In the remote Tarim basin, near the Peacock River, 4000 years ago, lived a woman who has come to be named The Beauty of Loulan. When she was buried, she wore a middy skirt, fur boots, a woven woolen cloak decorated with long loops, and a felt and wool hood topped with a decorative feather. Beside her was a basket containing grains of wheat – a winnowing tray covered her.
This well-preserved mummy is part of a series of mummies discovered in the far western desert in present-day China (Xinjiang), which date from 2000 BCE to 200 CE.
Their costumes, and especially textiles, may indicate a common origin with Indo-European Neolithic clothing techniques. Textile expert Elizabeth Wayland Barber, who examined the tartan-style cloth, marked similarities between it and fragments recovered from salt mines associated with the Hallstatt culture. She especially noted the plaids and twills used by the early Tarim peoples.
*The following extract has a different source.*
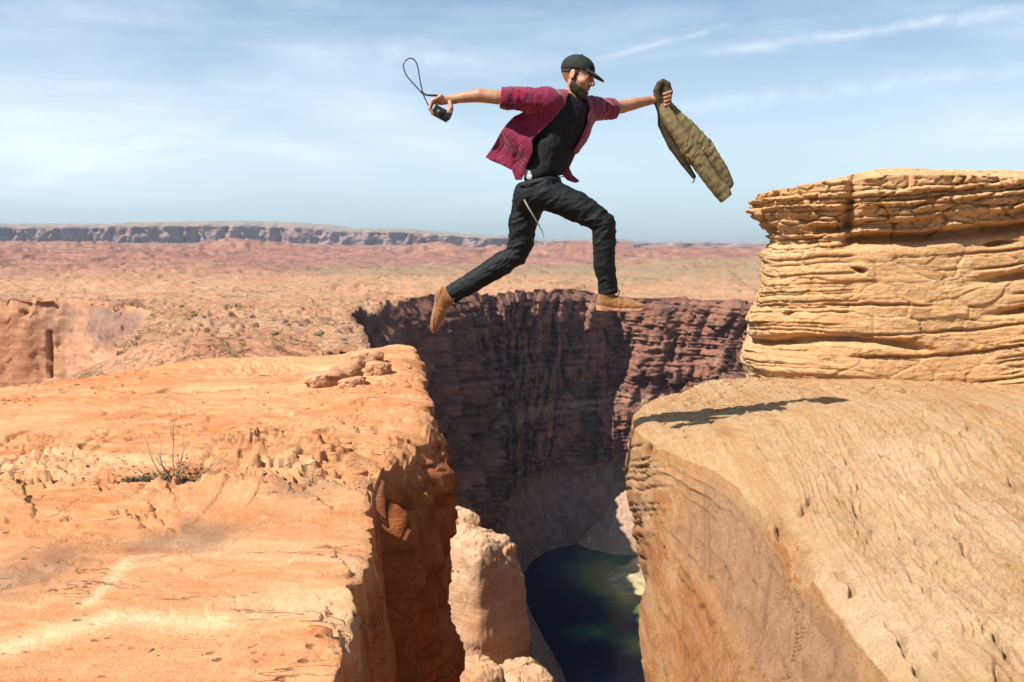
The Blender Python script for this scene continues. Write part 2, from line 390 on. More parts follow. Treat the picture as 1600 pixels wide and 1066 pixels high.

So, since she can no longer tell her whole story, we must imagine one for her. This piece is inspired by the complex weaving strategies of the ancient people of the Taklamakan Desert – the elaborate long-hop twills, the weft looping, the tablet tapestries. The reader, using a touch screen, can follow the weft through the warp of centuries to recover the fabric of the life of The Beauty of Loulan.